## Objective
Set down each line of the material that follows, exactly, with no pictures.

____ Provided data

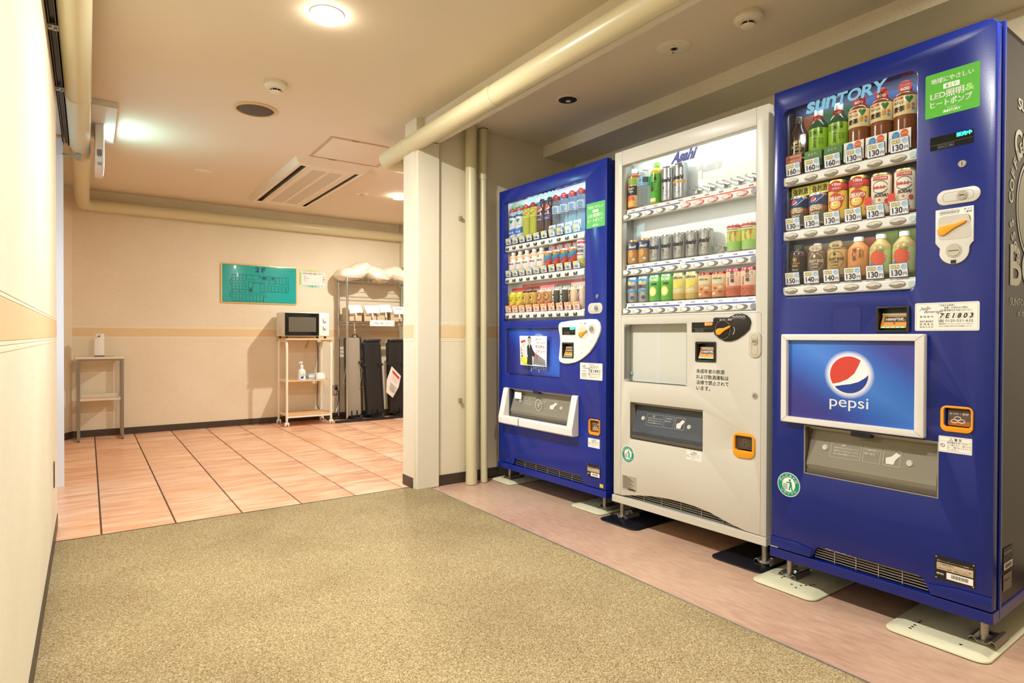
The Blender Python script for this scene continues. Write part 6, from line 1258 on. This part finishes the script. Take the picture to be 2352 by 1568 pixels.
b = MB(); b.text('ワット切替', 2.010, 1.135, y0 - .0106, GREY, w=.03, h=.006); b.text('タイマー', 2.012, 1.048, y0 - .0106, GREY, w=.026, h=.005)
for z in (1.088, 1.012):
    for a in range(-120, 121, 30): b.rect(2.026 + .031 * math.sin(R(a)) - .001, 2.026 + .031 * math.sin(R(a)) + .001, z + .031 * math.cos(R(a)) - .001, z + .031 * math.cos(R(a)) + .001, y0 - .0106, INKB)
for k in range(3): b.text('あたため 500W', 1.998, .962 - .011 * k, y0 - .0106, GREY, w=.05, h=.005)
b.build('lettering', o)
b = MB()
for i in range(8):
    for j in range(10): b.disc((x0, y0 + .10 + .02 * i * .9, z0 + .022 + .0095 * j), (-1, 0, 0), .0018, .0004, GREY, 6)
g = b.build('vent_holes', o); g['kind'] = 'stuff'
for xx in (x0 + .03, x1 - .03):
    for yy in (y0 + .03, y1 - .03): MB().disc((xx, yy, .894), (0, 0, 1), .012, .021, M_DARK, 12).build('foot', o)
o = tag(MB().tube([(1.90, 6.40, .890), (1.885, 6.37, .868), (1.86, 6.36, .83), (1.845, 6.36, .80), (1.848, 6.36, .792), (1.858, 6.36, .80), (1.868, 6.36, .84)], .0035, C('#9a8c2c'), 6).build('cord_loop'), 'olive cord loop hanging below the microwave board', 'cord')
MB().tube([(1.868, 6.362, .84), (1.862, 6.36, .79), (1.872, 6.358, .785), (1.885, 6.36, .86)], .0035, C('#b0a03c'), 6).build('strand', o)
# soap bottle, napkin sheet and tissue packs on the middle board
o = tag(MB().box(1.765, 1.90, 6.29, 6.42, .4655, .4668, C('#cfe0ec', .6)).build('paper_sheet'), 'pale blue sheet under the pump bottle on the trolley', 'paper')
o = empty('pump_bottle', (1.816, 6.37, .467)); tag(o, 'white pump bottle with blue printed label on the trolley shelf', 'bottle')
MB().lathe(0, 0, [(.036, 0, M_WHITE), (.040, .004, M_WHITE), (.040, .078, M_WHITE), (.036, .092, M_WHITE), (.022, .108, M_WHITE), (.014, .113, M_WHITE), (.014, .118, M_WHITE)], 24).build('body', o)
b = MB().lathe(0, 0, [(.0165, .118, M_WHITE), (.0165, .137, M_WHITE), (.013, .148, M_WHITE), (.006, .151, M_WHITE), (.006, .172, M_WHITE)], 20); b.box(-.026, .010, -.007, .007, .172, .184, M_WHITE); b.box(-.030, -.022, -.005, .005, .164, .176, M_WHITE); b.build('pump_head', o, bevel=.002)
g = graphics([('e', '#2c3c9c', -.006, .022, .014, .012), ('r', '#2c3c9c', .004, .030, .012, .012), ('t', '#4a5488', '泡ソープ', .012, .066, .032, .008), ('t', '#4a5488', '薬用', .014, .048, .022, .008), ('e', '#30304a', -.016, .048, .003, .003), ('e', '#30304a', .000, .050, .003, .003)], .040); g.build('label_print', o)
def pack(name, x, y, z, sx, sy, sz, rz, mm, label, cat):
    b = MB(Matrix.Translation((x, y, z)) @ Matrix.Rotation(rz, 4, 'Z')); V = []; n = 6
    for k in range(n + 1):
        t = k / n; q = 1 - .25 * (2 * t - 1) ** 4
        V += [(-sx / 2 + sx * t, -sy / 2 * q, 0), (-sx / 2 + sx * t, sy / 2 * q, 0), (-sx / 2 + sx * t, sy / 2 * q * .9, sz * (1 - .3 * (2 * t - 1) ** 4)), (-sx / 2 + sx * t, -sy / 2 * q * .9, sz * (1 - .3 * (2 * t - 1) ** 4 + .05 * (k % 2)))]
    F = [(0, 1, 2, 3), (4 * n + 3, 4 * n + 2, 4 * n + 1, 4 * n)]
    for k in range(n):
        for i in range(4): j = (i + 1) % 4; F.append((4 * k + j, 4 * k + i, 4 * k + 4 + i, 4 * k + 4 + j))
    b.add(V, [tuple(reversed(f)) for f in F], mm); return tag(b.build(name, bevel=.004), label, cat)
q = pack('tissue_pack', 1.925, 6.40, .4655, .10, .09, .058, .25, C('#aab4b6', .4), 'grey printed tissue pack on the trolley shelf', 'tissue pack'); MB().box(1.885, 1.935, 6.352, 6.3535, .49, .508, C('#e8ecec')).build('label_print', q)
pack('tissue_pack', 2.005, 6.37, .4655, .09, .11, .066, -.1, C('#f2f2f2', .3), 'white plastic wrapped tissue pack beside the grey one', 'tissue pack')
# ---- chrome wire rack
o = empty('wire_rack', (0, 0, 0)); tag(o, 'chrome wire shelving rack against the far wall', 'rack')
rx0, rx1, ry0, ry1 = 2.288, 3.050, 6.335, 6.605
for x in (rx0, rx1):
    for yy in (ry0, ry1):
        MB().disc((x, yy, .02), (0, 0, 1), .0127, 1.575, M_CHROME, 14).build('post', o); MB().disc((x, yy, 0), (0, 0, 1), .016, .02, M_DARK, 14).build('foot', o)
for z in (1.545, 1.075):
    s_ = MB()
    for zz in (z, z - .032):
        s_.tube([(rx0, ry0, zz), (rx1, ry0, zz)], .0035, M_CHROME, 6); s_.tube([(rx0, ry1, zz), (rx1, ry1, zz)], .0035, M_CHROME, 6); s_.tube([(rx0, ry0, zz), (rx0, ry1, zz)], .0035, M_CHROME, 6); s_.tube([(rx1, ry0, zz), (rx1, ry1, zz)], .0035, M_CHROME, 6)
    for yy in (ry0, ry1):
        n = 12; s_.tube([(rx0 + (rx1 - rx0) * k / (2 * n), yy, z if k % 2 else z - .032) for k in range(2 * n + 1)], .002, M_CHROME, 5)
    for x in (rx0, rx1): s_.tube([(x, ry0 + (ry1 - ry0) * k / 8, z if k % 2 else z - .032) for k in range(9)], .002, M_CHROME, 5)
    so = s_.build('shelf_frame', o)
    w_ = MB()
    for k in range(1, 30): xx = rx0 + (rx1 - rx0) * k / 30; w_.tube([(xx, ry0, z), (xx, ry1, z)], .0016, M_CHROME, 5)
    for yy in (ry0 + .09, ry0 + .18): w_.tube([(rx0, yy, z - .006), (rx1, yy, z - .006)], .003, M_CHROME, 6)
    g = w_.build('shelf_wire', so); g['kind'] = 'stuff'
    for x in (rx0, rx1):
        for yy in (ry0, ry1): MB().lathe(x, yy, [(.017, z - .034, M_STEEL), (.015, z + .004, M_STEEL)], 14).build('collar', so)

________

## Exercise output
The Blender Python script for this scene continues. Write part 6, from line 1258 on. This part finishes the script. Take the picture to be 2352 by 1568 pixels.
b = MB(); b.text('ワット切替', 2.010, 1.135, y0 - .0106, GREY, w=.03, h=.006); b.text('タイマー', 2.012, 1.048, y0 - .0106, GREY, w=.026, h=.005)
for z in (1.088, 1.012):
    for a in range(-120, 121, 30): b.rect(2.026 + .031 * math.sin(R(a)) - .001, 2.026 + .031 * math.sin(R(a)) + .001, z + .031 * math.cos(R(a)) - .001, z + .031 * math.cos(R(a)) + .001, y0 - .0106, INKB)
for k in range(3): b.text('あたため 500W', 1.998, .962 - .011 * k, y0 - .0106, GREY, w=.05, h=.005)
b.build('lettering', o)
b = MB()
for i in range(8):
    for j in range(10): b.disc((x0, y0 + .10 + .02 * i * .9, z0 + .022 + .0095 * j), (-1, 0, 0), .0018, .0004, GREY, 6)
g = b.build('vent_holes', o); g['kind'] = 'stuff'
for xx in (x0 + .03, x1 - .03):
    for yy in (y0 + .03, y1 - .03): MB().disc((xx, yy, .894), (0, 0, 1), .012, .021, M_DARK, 12).build('foot', o)
o = tag(MB().tube([(1.90, 6.40, .890), (1.885, 6.37, .868), (1.86, 6.36, .83), (1.845, 6.36, .80), (1.848, 6.36, .792), (1.858, 6.36, .80), (1.868, 6.36, .84)], .0035, C('#9a8c2c'), 6).build('cord_loop'), 'olive cord loop hanging below the microwave board', 'cord')
MB().tube([(1.868, 6.362, .84), (1.862, 6.36, .79), (1.872, 6.358, .785), (1.885, 6.36, .86)], .0035, C('#b0a03c'), 6).build('strand', o)
# soap bottle, napkin sheet and tissue packs on the middle board
o = tag(MB().box(1.765, 1.90, 6.29, 6.42, .4655, .4668, C('#cfe0ec', .6)).build('paper_sheet'), 'pale blue sheet under the pump bottle on the trolley', 'paper')
o = empty('pump_bottle', (1.816, 6.37, .467)); tag(o, 'white pump bottle with blue printed label on the trolley shelf', 'bottle')
MB().lathe(0, 0, [(.036, 0, M_WHITE), (.040, .004, M_WHITE), (.040, .078, M_WHITE), (.036, .092, M_WHITE), (.022, .108, M_WHITE), (.014, .113, M_WHITE), (.014, .118, M_WHITE)], 24).build('body', o)
b = MB().lathe(0, 0, [(.0165, .118, M_WHITE), (.0165, .137, M_WHITE), (.013, .148, M_WHITE), (.006, .151, M_WHITE), (.006, .172, M_WHITE)], 20); b.box(-.026, .010, -.007, .007, .172, .184, M_WHITE); b.box(-.030, -.022, -.005, .005, .164, .176, M_WHITE); b.build('pump_head', o, bevel=.002)
g = graphics([('e', '#2c3c9c', -.006, .022, .014, .012), ('r', '#2c3c9c', .004, .030, .012, .012), ('t', '#4a5488', '泡ソープ', .012, .066, .032, .008), ('t', '#4a5488', '薬用', .014, .048, .022, .008), ('e', '#30304a', -.016, .048, .003, .003), ('e', '#30304a', .000, .050, .003, .003)], .040); g.build('label_print', o)
def pack(name, x, y, z, sx, sy, sz, rz, mm, label, cat):
    b = MB(Matrix.Translation((x, y, z)) @ Matrix.Rotation(rz, 4, 'Z')); V = []; n = 6
    for k in range(n + 1):
        t = k / n; q = 1 - .25 * (2 * t - 1) ** 4
        V += [(-sx / 2 + sx * t, -sy / 2 * q, 0), (-sx / 2 + sx * t, sy / 2 * q, 0), (-sx / 2 + sx * t, sy / 2 * q * .9, sz * (1 - .3 * (2 * t - 1) ** 4)), (-sx / 2 + sx * t, -sy / 2 * q * .9, sz * (1 - .3 * (2 * t - 1) ** 4 + .05 * (k % 2)))]
    F = [(0, 1, 2, 3), (4 * n + 3, 4 * n + 2, 4 * n + 1, 4 * n)]
    for k in range(n):
        for i in range(4): j = (i + 1) % 4; F.append((4 * k + j, 4 * k + i, 4 * k + 4 + i, 4 * k + 4 + j))
    b.add(V, [tuple(reversed(f)) for f in F], mm); return tag(b.build(name, bevel=.004), label, cat)
q = pack('tissue_pack', 1.925, 6.40, .4655, .10, .09, .058, .25, C('#aab4b6', .4), 'grey printed tissue pack on the trolley shelf', 'tissue pack'); MB().box(1.885, 1.935, 6.352, 6.3535, .49, .508, C('#e8ecec')).build('label_print', q)
pack('tissue_pack', 2.005, 6.37, .4655, .09, .11, .066, -.1, C('#f2f2f2', .3), 'white plastic wrapped tissue pack beside the grey one', 'tissue pack')
# ---- chrome wire rack
o = empty('wire_rack', (0, 0, 0)); tag(o, 'chrome wire shelving rack against the far wall', 'rack')
rx0, rx1, ry0, ry1 = 2.288, 3.050, 6.335, 6.605
for x in (rx0, rx1):
    for yy in (ry0, ry1):
        MB().disc((x, yy, .02), (0, 0, 1), .0127, 1.575, M_CHROME, 14).build('post', o); MB().disc((x, yy, 0), (0, 0, 1), .016, .02, M_DARK, 14).build('foot', o)
for z in (1.545, 1.075):
    s_ = MB()
    for zz in (z, z - .032):
        s_.tube([(rx0, ry0, zz), (rx1, ry0, zz)], .0035, M_CHROME, 6); s_.tube([(rx0, ry1, zz), (rx1, ry1, zz)], .0035, M_CHROME, 6); s_.tube([(rx0, ry0, zz), (rx0, ry1, zz)], .0035, M_CHROME, 6); s_.tube([(rx1, ry0, zz), (rx1, ry1, zz)], .0035, M_CHROME, 6)
    for yy in (ry0, ry1):
        n = 12; s_.tube([(rx0 + (rx1 - rx0) * k / (2 * n), yy, z if k % 2 else z - .032) for k in range(2 * n + 1)], .002, M_CHROME, 5)
    for x in (rx0, rx1): s_.tube([(x, ry0 + (ry1 - ry0) * k / 8, z if k % 2 else z - .032) for k in range(9)], .002, M_CHROME, 5)
    so = s_.build('shelf_frame', o)
    w_ = MB()
    for k in range(1, 30): xx = rx0 + (rx1 - rx0) * k / 30; w_.tube([(xx, ry0, z), (xx, ry1, z)], .0016, M_CHROME, 5)
    for yy in (ry0 + .09, ry0 + .18): w_.tube([(rx0, yy, z - .006), (rx1, yy, z - .006)], .003, M_CHROME, 6)
    g = w_.build('shelf_wire', so); g['kind'] = 'stuff'
    for x in (rx0, rx1):
        for yy in (ry0, ry1): MB().lathe(x, yy, [(.017, z - .034, M_STEEL), (.015, z + .004, M_STEEL)], 14).build('collar', so)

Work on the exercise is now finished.